Glacier Peak Wilderness to Stevens Pass – Day 2

For every terrible day of hiking spent going uphill in a heat wave with no water, there are also perfectly divine days on the trail; today was one of those days. Overcast skies, cool temperatures, mostly downhill, and beautiful views.

Late Mornings

Brianna, Townie, and I stayed up chatting til past hiker midnight last night and woke up for coffee together before hitting the trail. All of us had set alarms, and none of us woke up to them. We talked about life and hiking, and upcoming trail info.

Townie quit her job to come hike the Washington section of the PCT this year, which is a section she did not get to do when she hiked the PCT in 2019, because of a foot fracture.

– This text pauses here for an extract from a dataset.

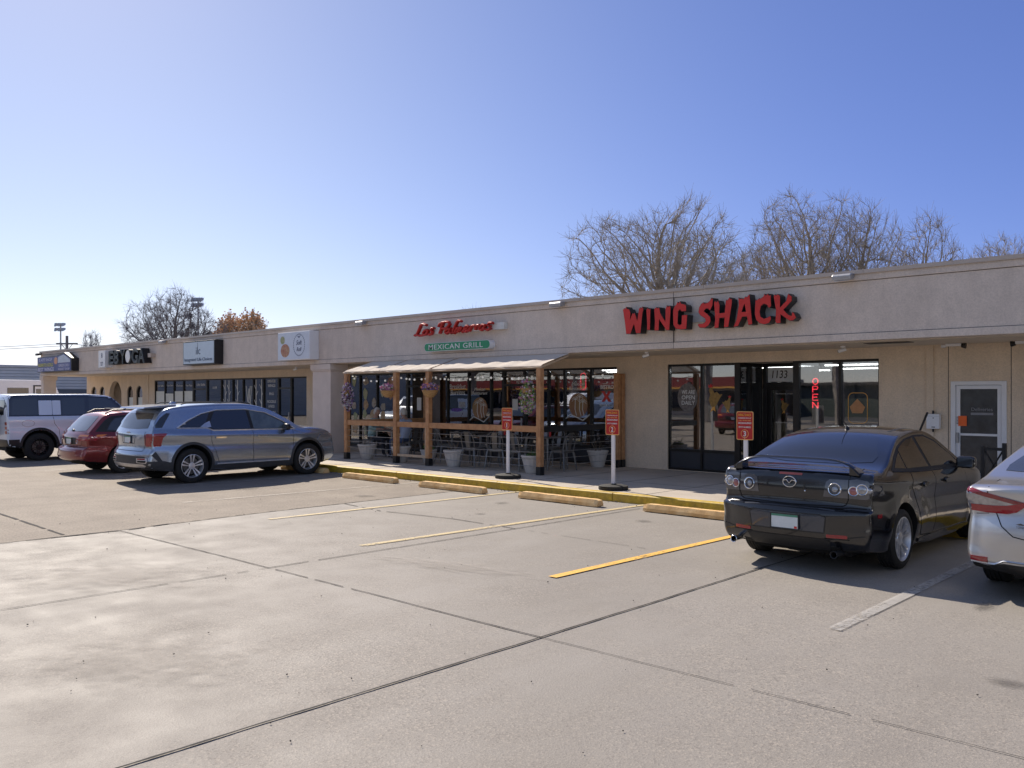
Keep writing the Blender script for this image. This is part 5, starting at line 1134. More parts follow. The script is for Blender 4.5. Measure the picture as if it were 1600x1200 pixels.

She may come back and hike in California after a friend’s wedding in Sept. I would be stoked if our paths cross again, she is a social butterfly. We go to town with her once and we’d walk away with a dozen stories.

Even with the late start, we knocked out 19.6 miles today. The day was so easy that we could have done more, just chose not to. 

Blow Hard

Lots of blown-down trees towards the end of the day, but all of them had clear paths over, under, or around. Every NOBO we saw mentioned that 400+ down trees lay ahead of us and how terrible the trail was. If you hate blowdowns, then I guess it is terrible. If you accept blowdowns are just a part of life, it is just a slower version of normal.

Something I have to constantly remind myself when looking at trail maps is that an uphill or downhill is never just an uphill or a downhill. There are always other unknown factors that come into play, like loose rocks, sun exposure, sandy paths, storm exposure, heat waves, water carries, a bad night’s sleep, bugs, snow, ice, heavy packs, water crossings, down trees, and the list goes on. Every thru-hikers is managing 3, 4, or 5 of these things all at once. It’s a fluidly rotating situation of challenges to be underestimated at peril.

I used to think, “oh, a downhill, we should be able to make up time” and now I think, “oh, a downhill, this should be interesting.”

Tonight’s camp is by another creek, tucked away in the corner of many down trees but not near anything dangerous. As in life, things on the trail are more complicated than words could ever convince. We all think we can handle specific situations in a certain way until they happen to us. Afterwards, the veil of misconception lifts and we begin to appreciate what our forebears went through to get us to where we are today.

When I think about all of the hot pans I had to touch before understanding what my mother meant when she said, “don’t touch, it will burn you,” it reminds me how crucial firsthand experience is. “Save the rainforest,” they tell us, “protect the national parks.” But what does land a thousand miles away mean to me today when I have a mortgage payment due tomorrow? There is no bankruptcy program for deforestation, strip mining, or pollution.

What would the United States of America look like if everyone had to enlist in the military for their first 2 years out of high school? What if their 3rd year was spent hiking or doing trail maintenance in remote areas of the country? The idea freedom, wildfires, and drought would become less abstract and more real life. “All gave some and some gave all,” could apply to so much more.